** START Stored data **

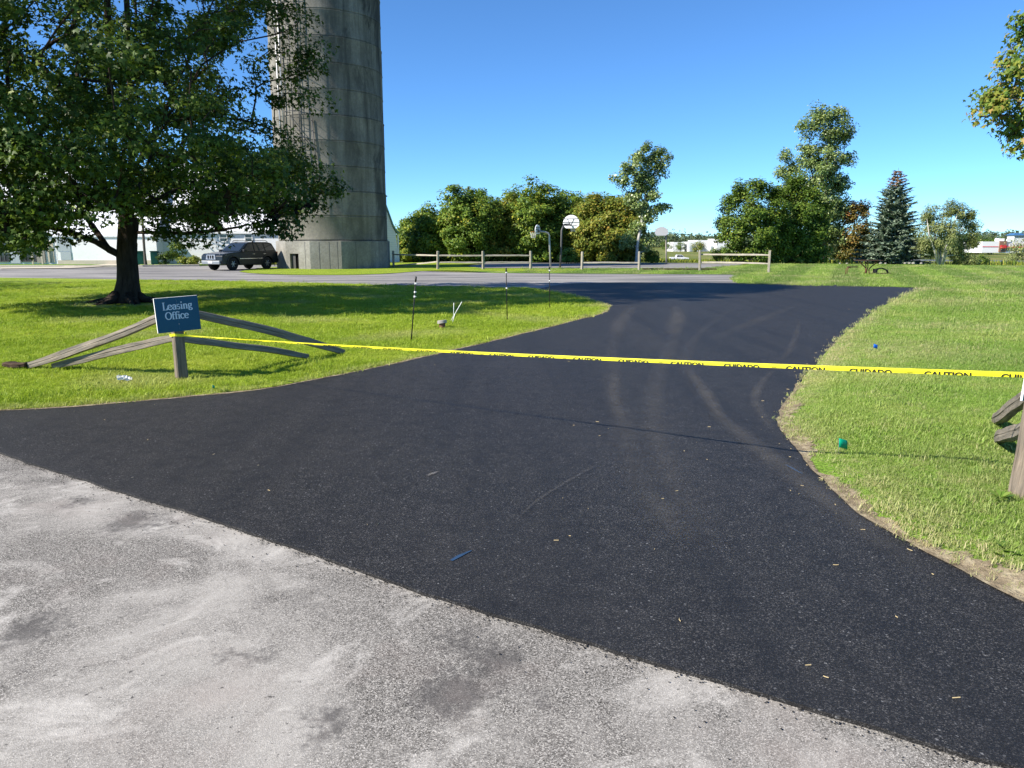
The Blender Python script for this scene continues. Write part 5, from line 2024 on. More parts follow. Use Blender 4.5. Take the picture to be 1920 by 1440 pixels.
# entrance fence with the leasing sign
def serif_text(mb, text, org, ex, ez, nz, size, spacing=1.0):
    """hand-drawn old-style serif letters swept with a broad nib; ex/ez span the board, nz its normal"""
    TH, TN = .165, .078

    def arc(cx, cy, rx, ry, a0, a1, n=14):
        return [(cx + rx * math.cos(R(a)), cy + ry * math.sin(R(a))) for a in np.linspace(a0, a1, n)]
    xh = .66
    S = {
        'L': (.66, [[(.17, .98), (.17, 0)], [(.17, .03), (.58, .03)], [(.56, .0), (.61, .24)], [(.03, .98), (.33, .98)], [(.03, .03), (.17, .03)]]),
        'O': (.86, [arc(.43, .49, .35, .47, 0, 360, 30)]),
        'e': (.58, [arc(.29, .33, .235, .315, 8, 320, 22), [(.08, .37), (.51, .37)]]),
        'a': (.57, [arc(.27, .46, .17, .185, 165, 0, 10) + [(.44, .34), (.44, .07), (.53, .03)], arc(.25, .19, .18, .165, 60, 330, 14)]),
        's': (.48, [arc(.235, .485, .155, .155, 30, 250, 12) + arc(.235, .185, .165, .165, 80, -150, 12)]),
        'i': (.32, [[(.16, .64), (.16, 0)], [(.04, .62), (.16, .62)], [(.04, .028), (.29, .028)], [(.16, .83), (.16, .97)]]),
        'n': (.66, [[(.15, .64), (.15, 0)], [(.03, .62), (.15, .62)], arc(.32, .43, .17, .20, 165, 0, 10) + [(.49, 0)], [(.03, .028), (.28, .028)], [(.38, .028), (.62, .028)]]),
        'g': (.56, [arc(.26, .44, .175, .195, 0, 360, 20), [(.40, .58), (.54, .63)], arc(.26, .16, .16, .09, 120, 250, 6) + [(.30, .06)] + arc(.30, -.08, .20, .14, 80, -180, 14) + [(.12, .02), (.22, .06)]]),
        'f': (.38, [[(.16, 0), (.16, .72)] + arc(.31, .74, .15, .22, 170, 45, 8), [(.03, .62), (.36, .62)], [(.04, .028), (.30, .028)]]),
        'c': (.52, [arc(.28, .33, .225, .315, 45, 318, 20), [(.43, .50), (.45, .60)]]),
    }
    x = 0
    lay = 0
    for ch in text:
        adv, strokes = S[ch]
        for st in strokes:
            vs = []
            n = len(st)
            for i, (px_, py_) in enumerate(st):
                a = st[max(i - 1, 0)]
                b = st[min(i + 1, n - 1)]
                dx, dy = b[0] - a[0], b[1] - a[1]
                L = math.hypot(dx, dy) + 1e-9
                w = (.088 if ch == 's' else TN) + (TH - (.088 if ch == 's' else TN)) * abs(dy) / L * (.3 if ch == 's' else 1)
                nx, ny = -dy / L * w / 2, dx / L * w / 2
                for q in (1, -1):
                    ax, ay = (x + px_ + nx * q) * size, (py_ + ny * q) * size
                    vs.append(org + ex * ax + ez * ay + nz * (.0004 * (lay % 4)))
            mb.add(vs, [(2 * i, 2 * i + 1, 2 * i + 3, 2 * i + 2) for i in range(n - 1)])
            lay += 1
        x += adv * spacing
    return x * size


def serif_width(text, size):
    adv = {'L': .66, 'O': .86, 'e': .58, 'a': .57, 's': .48, 'i': .32, 'n': .66, 'g': .56, 'f': .38, 'c': .52}
    return sum(adv[c] for c in text) * size


def leasing_corner():
    B = G(341, 709, .02)
    root = empty('entrance_fence', B, 'corner of weathered split rails carrying the blue sign', 'fence')
    rz = R(-40)        # post turned so one face looks east of the camera
    post(B, .99, .125, -rz, 1, 'wood_post', root, lean=(-.018, -.018))
    # rails (the far ends rest on the ground)
    rail(B + Vector((-.03, .02, .85)), G(55, 686, .05), .085, .11, 11, 'wood_rail', root, -.035)
    rail(B + Vector((-.04, .02, .50)), G(100, 687, .05), .085, .105, 12, 'wood_rail', root, .02)
    rail(B + Vector((.03, .04, .85)), G(645, 660, .03), .08, .115, 13, 'wood_rail', root, .025)
    rail(B + Vector((.03, .04, .50)), G(578, 668, .05), .07, .09, 14, 'wood_rail', root, .005)
    # sign board: normal looks towards the camera's right
    nrm = Vector((math.sin(R(143)), math.cos(R(143)), 0))
    ex = Vector((-nrm.y, nrm.x, 0))
    if ex.x < 0:
        ex = -ex
    roll = R(2.5)
    ez0 = Vector((0, 0, 1))
    ex_, ez_ = ex * math.cos(roll) + ez0 * math.sin(roll), ez0 * math.cos(roll) - ex * math.sin(roll)
    c = B + nrm * .095 + Vector((-.01, 0, .815))
    sr = empty('leasing_sign', c, 'blue sign with pale Leasing Office lettering on the weathered post', 'sign')
    w, h = .505, .425
    q = [c + ex_ * (sx * w / 2) + ez_ * (sz * h / 2) for sx, sz in ((-1, -1), (1, -1), (1, 1), (-1, 1))]
    MB().prism([p - nrm * .018 for p in q], nrm * .030).build('board', 'sign_edge', sr, bevel=.002)
    for s0, s1 in ((-1, -.0016), (.0016, 1)):
        qq = [c + ex_ * (sx * (w / 2 - .001)) + ez_ * (sz * (h / 2 - .001)) + nrm * .0125 for sx, sz in ((s0, -1), (s1, -1), (s1, 1), (s0, 1))]
        MB().prism(qq, nrm * .002).build('face_panel', 'sign_blue', sr)
    sz = .092
    f = c + nrm * .0165
    w1 = serif_width('Leasing', sz) * .98
    mb = MB()
    serif_text(mb, 'Leasing', f - ex_ * (w1 / 2 - .005) + ez_ * .062, ex_, ez_, nrm, sz, .98)
    mb.build('lettering', 'letter', sr, fix=False)
    w2 = serif_width('Office', sz) * .98
    mb = MB()
    serif_text(mb, 'Office', f - ex_ * (w2 / 2 + .012) - ez_ * .056, ex_, ez_, nrm, sz, .98)
    mb.build('lettering', 'letter', sr, fix=False)
    for zz in (.12, -.12):
        MB().tube([c + ez_ * zz + nrm * .012, c + ez_ * zz + nrm * .02], .007, 8).build('screw', 'steel', sr)
    return B


LB = leasing_corner()

# old dark rail stub lying at the far left end of the fence
def stub():
    p = G(35, 688, .03)
    root = empty('rail_stub', p, 'dark rotten post stub lying flat at the left rail end', 'log')
    rail(p + Vector((-.17, .04, .03)), p + Vector((.15, -.02, .035)), .19, .07, 15, 'wood_dark', root, name='log', taper=.9)


stub()


def on_lawn(x, y):
    p = G(x, y, .1)
    z = float(lawn_z(np.array([p.x]), np.array([p.y]))[0])
    p = G(x, y, z)
    return p


def right_corner():
    B = G(1921, 926, .15)
    root = empty('entrance_fence', B, 'weathered post with short split rails cut off at the right edge', 'fence')
    post(B, 1.0, .13, R(12), 2, 'wood_post', root, lean=(.05, 0))
    rail(B + Vector((.0, .05, .64)), on_lawn(1867, 792) + Vector((0, 0, .03)), .07, .10, 16, 'wood_rail', root, 0, taper=1)
    rail(B + Vector((-.01, .04, .42)), on_lawn(1874, 832) + Vector((0, 0, .04)), .07, .10, 17, 'wood_rail', root, 0, taper=1)
    # a sign seen from its edge
    c = at(1912.5, 751, B.y - .10)
    sr = empty('entrance_sign', c, 'sign board seen edge-on on the post at the right edge', 'sign')
    ex = Vector((.87, .5, 0))
    nn = Vector((.5, -.87, 0))
    up = Vector((.045, 0, 1)).normalized()
    q = [c, c + ex * .5, c + ex * .5 + up * .40, c + up * .40]
    MB().prism(q, nn * .012).build('board', 'sign_edge', sr)
    MB().prism([p + nn * .0125 + ex * .002 for p in q], nn * .002).build('face_panel', 'sign_blue', sr)
    return B


RB = right_corner()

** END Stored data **

» **Required work**
Quote, please, every line of the material above from its start through the line that has "TH, TN = .165, .078", reproducing the words exactly and dropping any images.

» **Finished answer**
The Blender Python script for this scene continues. Write part 5, from line 2024 on. More parts follow. Use Blender 4.5. Take the picture to be 1920 by 1440 pixels.
# entrance fence with the leasing sign
def serif_text(mb, text, org, ex, ez, nz, size, spacing=1.0):
    """hand-drawn old-style serif letters swept with a broad nib; ex/ez span the board, nz its normal"""
    TH, TN = .165, .078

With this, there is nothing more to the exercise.